» WORK TO DO
Your task is to transcribe all of the data below exactly, omitting the images.
◇ ◇ ◇ ◇ ◇
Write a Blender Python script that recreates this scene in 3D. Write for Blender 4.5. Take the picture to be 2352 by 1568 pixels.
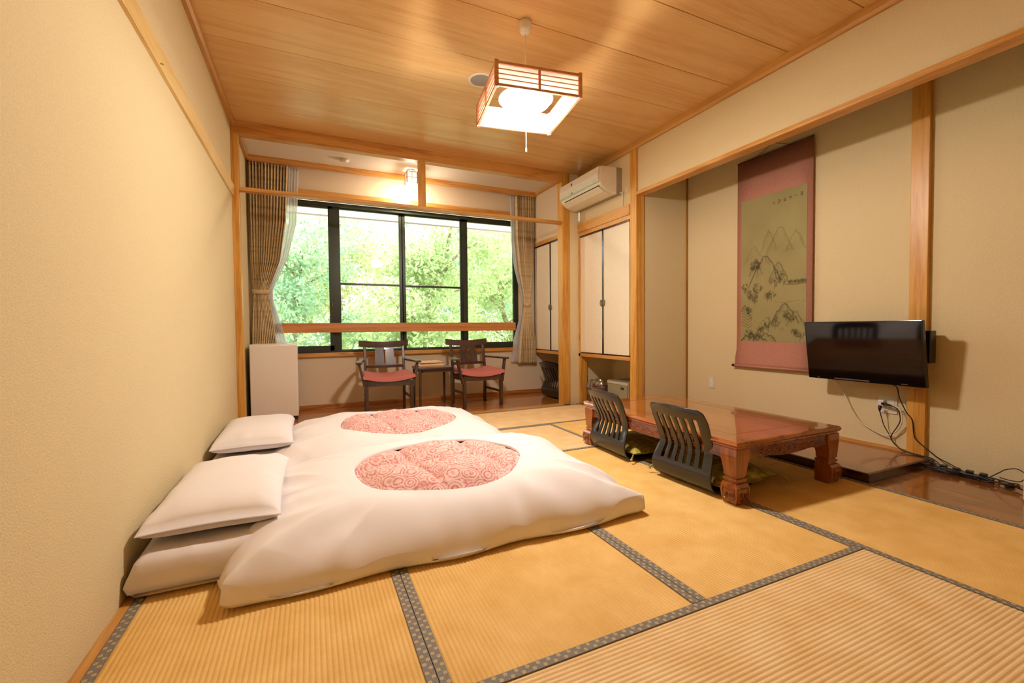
import bpy, math, random
import numpy as np
from mathutils import Vector, Matrix, noise
random.seed(7)
PI = math.pi
sc = bpy.context.scene
for o in list(bpy.data.objects): bpy.data.objects.remove(o)

# ------------------------------------------------------------------ camera, world, sun, exposure
FPX, YAW, PIT, ROL = 1012.0, .4283, -.0298, -.0092
cam_d = bpy.data.cameras.new('camera'); cam = bpy.data.objects.new('camera', cam_d)
sc.collection.objects.link(cam); sc.camera = cam
cam_d.sensor_width = 36.0; cam_d.lens = FPX/2352*36.0; cam_d.clip_start = .02; cam_d.clip_end = 300
def _cam():
    cy, sy, cp, sp, cr, sr = math.cos(YAW), math.sin(YAW), math.cos(PIT), math.sin(PIT), math.cos(ROL), math.sin(ROL)
    fw = Vector((sy*cp, cy*cp, sp)); ri = Vector((cy, -sy, 0)); up = ri.cross(fw)
    r = ri*cr+up*sr; u = -ri*sr+up*cr
    M = Matrix((r, u, -fw)).transposed().to_4x4(); M.translation = (0, 0, .955)
    return M
cam.matrix_world = _cam()

def srgb(h):
    if isinstance(h, str): h = [int(h[i:i+2], 16)/255 for i in (0, 2, 4)]
    return tuple(c/12.92 if c <= .04045 else ((c+.055)/1.055)**2.4 for c in h)+(1.0,)

w = bpy.data.worlds.new('sky'); sc.world = w; w.use_nodes = True
nt = w.node_tree; bg = nt.nodes['Background']
tcw = nt.nodes.new('ShaderNodeTexCoord'); sepw = nt.nodes.new('ShaderNodeSeparateXYZ'); rmp = nt.nodes.new('ShaderNodeValToRGB')
nt.links.new(tcw.outputs['Generated'], sepw.inputs[0]); nt.links.new(sepw.outputs['Z'], rmp.inputs[0]); nt.links.new(rmp.outputs[0], bg.inputs[0])
rmp.color_ramp.elements[0].position = 0; rmp.color_ramp.elements[0].color = (.95, .97, 1, 1)
rmp.color_ramp.elements[1].position = 1; rmp.color_ramp.elements[1].color = (.72, .84, 1, 1)
bg.inputs[1].default_value = 6.0
sun_d = bpy.data.lights.new('sun', 'SUN'); sun_d.energy = 14.0; sun_d.angle = math.radians(1.5); sun_d.color = (1, .95, .86)
sun = bpy.data.objects.new('sun', sun_d); sc.collection.objects.link(sun)
sun.rotation_euler = (math.radians(-30), math.radians(8), 0); sun.location = (0, 0, 12)
LAMP_W = 190.0
sc.view_settings.view_transform = 'Standard'; sc.view_settings.look = 'None'
sc.view_settings.exposure = 0.1; sc.view_settings.gamma = 1.0; sc.view_settings.use_curve_mapping = False
cy_ = sc.cycles
cy_.use_denoising = True; cy_.use_adaptive_sampling = True; cy_.adaptive_threshold = .07; cy_.max_bounces = 7; cy_.diffuse_bounces = 4; cy_.glossy_bounces = 4
cy_.transmission_bounces = 6; cy_.transparent_max_bounces = 16; cy_.sample_clamp_indirect = 6.0
cy_.caustics_reflective = False; cy_.caustics_refractive = False; cy_.blur_glossy = 0.5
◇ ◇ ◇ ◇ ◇
» FULL SOLUTION
Write a Blender Python script that recreates this scene in 3D. Write for Blender 4.5. Take the picture to be 2352 by 1568 pixels.
import bpy, math, random
import numpy as np
from mathutils import Vector, Matrix, noise
random.seed(7)
PI = math.pi
sc = bpy.context.scene
for o in list(bpy.data.objects): bpy.data.objects.remove(o)

# ------------------------------------------------------------------ camera, world, sun, exposure
FPX, YAW, PIT, ROL = 1012.0, .4283, -.0298, -.0092
cam_d = bpy.data.cameras.new('camera'); cam = bpy.data.objects.new('camera', cam_d)
sc.collection.objects.link(cam); sc.camera = cam
cam_d.sensor_width = 36.0; cam_d.lens = FPX/2352*36.0; cam_d.clip_start = .02; cam_d.clip_end = 300
def _cam():
    cy, sy, cp, sp, cr, sr = math.cos(YAW), math.sin(YAW), math.cos(PIT), math.sin(PIT), math.cos(ROL), math.sin(ROL)
    fw = Vector((sy*cp, cy*cp, sp)); ri = Vector((cy, -sy, 0)); up = ri.cross(fw)
    r = ri*cr+up*sr; u = -ri*sr+up*cr
    M = Matrix((r, u, -fw)).transposed().to_4x4(); M.translation = (0, 0, .955)
    return M
cam.matrix_world = _cam()

def srgb(h):
    if isinstance(h, str): h = [int(h[i:i+2], 16)/255 for i in (0, 2, 4)]
    return tuple(c/12.92 if c <= .04045 else ((c+.055)/1.055)**2.4 for c in h)+(1.0,)

w = bpy.data.worlds.new('sky'); sc.world = w; w.use_nodes = True
nt = w.node_tree; bg = nt.nodes['Background']
tcw = nt.nodes.new('ShaderNodeTexCoord'); sepw = nt.nodes.new('ShaderNodeSeparateXYZ'); rmp = nt.nodes.new('ShaderNodeValToRGB')
nt.links.new(tcw.outputs['Generated'], sepw.inputs[0]); nt.links.new(sepw.outputs['Z'], rmp.inputs[0]); nt.links.new(rmp.outputs[0], bg.inputs[0])
rmp.color_ramp.elements[0].position = 0; rmp.color_ramp.elements[0].color = (.95, .97, 1, 1)
rmp.color_ramp.elements[1].position = 1; rmp.color_ramp.elements[1].color = (.72, .84, 1, 1)
bg.inputs[1].default_value = 6.0
sun_d = bpy.data.lights.new('sun', 'SUN'); sun_d.energy = 14.0; sun_d.angle = math.radians(1.5); sun_d.color = (1, .95, .86)
sun = bpy.data.objects.new('sun', sun_d); sc.collection.objects.link(sun)
sun.rotation_euler = (math.radians(-30), math.radians(8), 0); sun.location = (0, 0, 12)
LAMP_W = 190.0
sc.view_settings.view_transform = 'Standard'; sc.view_settings.look = 'None'
sc.view_settings.exposure = 0.1; sc.view_settings.gamma = 1.0; sc.view_settings.use_curve_mapping = False
cy_ = sc.cycles
cy_.use_denoising = True; cy_.use_adaptive_sampling = True; cy_.adaptive_threshold = .07; cy_.max_bounces = 7; cy_.diffuse_bounces = 4; cy_.glossy_bounces = 4
cy_.transmission_bounces = 6; cy_.transparent_max_bounces = 16; cy_.sample_clamp_indirect = 6.0
cy_.caustics_reflective = False; cy_.caustics_refractive = False; cy_.blur_glossy = 0.5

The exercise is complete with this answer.